Olimpiadi di Parigi, finale del fioretto maschile. La medaglia d'oro è contesa tra l'italiano Filippo Macchi e l'hongkonghese Cheung Ka Long. Dirigono la sfida un arbitro di Taipei, Hao Huang, e il suo assistente sudcoreano, Sang Suh. Andiamo subito alla fine del match: Macchi viene "derubato", perde la sfida a causa di due topiche degli assistenti di gara, che sul 14 pari e per ben due volte non se la sentono di assegnare la stoccata vincente all’azzurro. Poco dopo Macchi perde al terzo assalto. Giovanni Malagò è una furia. Raramente giornalisti e operatori del mondo dei media lo hanno visto così agitato. Al termine del duello, il presidente del Coni prende infatti la parola e si sfoga ai microfoni Rai: “Una porcheria mai vista, una vergogna. Non si fa così, due volte (l'arbitro ndr) non ha avuto le pal*e di dare la stoccata vincente a Filippo, e alla terza ha completato l’opera. Pazzesco. Andiamo a fare reclamo, non servirà a nulla, ma è il minimo che possiamo fare”.
All'inizio dell'articolo abbiamo citato le nazionalità dei protagonisti della finalissima: un italiano, un hongkonghese, un arbitro di Taipei (Taiwan) e un assistente sudcoreano. Malagò ha fatto bene ad infuriarsi, e altrettanto bene ha fatto a sottolineare l'incapacità tecnica dei due direttori di gara. Che, sul 14-14, hanno rivisto al video due stoccate di fila dell'azzurro, senza decidere né assegnare la vittoria a Macchi. Una vittoria che sembrava evidente, dato che l'italiano ha dato effettivamente l'impressione di aver colpito per primo il suo sfidante. Non per la coppia di arbitri asiatici, che non hanno deciso salvo poi rivedere una terza stoccata contesa assegnandola a Cheung. Il presidente del Coni, dicevamo, ha fatto bene ad infuriarsi. Ha però proseguito nel suo sfogo mettendo sul tavolo una scusante abbastanza ridicola: il fatto che Hao Huang e Sang Suh fossero asiatici come il fiorettista Cheung. “Senza entrare nel dettaglio della stoccata c’è un problema di fondo, è inaccettabile per la credibilità di questo sport che i due giudici venivano uno da Taipei e uno dalla Corea del Sud. Dice che sono stati estratti a sorte, ma se il primo è asiatico il secondo devi prenderlo dall’Europa. Non voglio dire che è cattiva fede, ma le polemiche hanno un loro fondamento.

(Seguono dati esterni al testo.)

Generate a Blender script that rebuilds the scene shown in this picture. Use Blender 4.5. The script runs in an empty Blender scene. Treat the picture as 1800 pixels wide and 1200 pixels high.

Siamo stanchi di questa situazione”, ha tuonato ancora Malagò.
Al netto degli oggettivi errori commessi dai direttori di gara e dei criteri alla base della loro selezione, il discorso sulla nazionalità asiatica di questi due tizi è un clamoroso buco nell'acqua. O peggio ancora, dà l'idea di essere la classica arrampicata sugli specchi. Il motivo è semplicissimo, e per spiegarlo serve fare una mini lezione di geopolitica. Un arbitro di Taiwan, isola che ragiona da Paese indipendente ma che la Cina rivendica come parte integrante del proprio territorio (uno status silenziosamente riconosciuto da tutti, tranne che dal Vaticano, dal Paraguay e da una manciata di altri Stati secondari), non avrebbe alcuna ragione di favorire quello che in sostanza è un “nemico”. E cioè un atleta proveniente da Hong Kong, quindi dalla Cina. Allo stesso modo un assistente della Corea del Sud, Paese che con i vicini cinesi condivide un vitale rapporto commerciale ma poche altre simpatie, non avrebbe interesse a favorire un hongkonghese rispetto ad un italiano. In sostanza, se Hao Huang e Sang Suh fossero stati francesi, spagnoli o tedeschi (comunque europei) non avrebbero comunque fatto vincere Macchi data la loro scarsa preparazione. Malagò se ne faccia una ragione e aggiusti il tiro delle sue legittime, e in questo caso giuste, polemiche.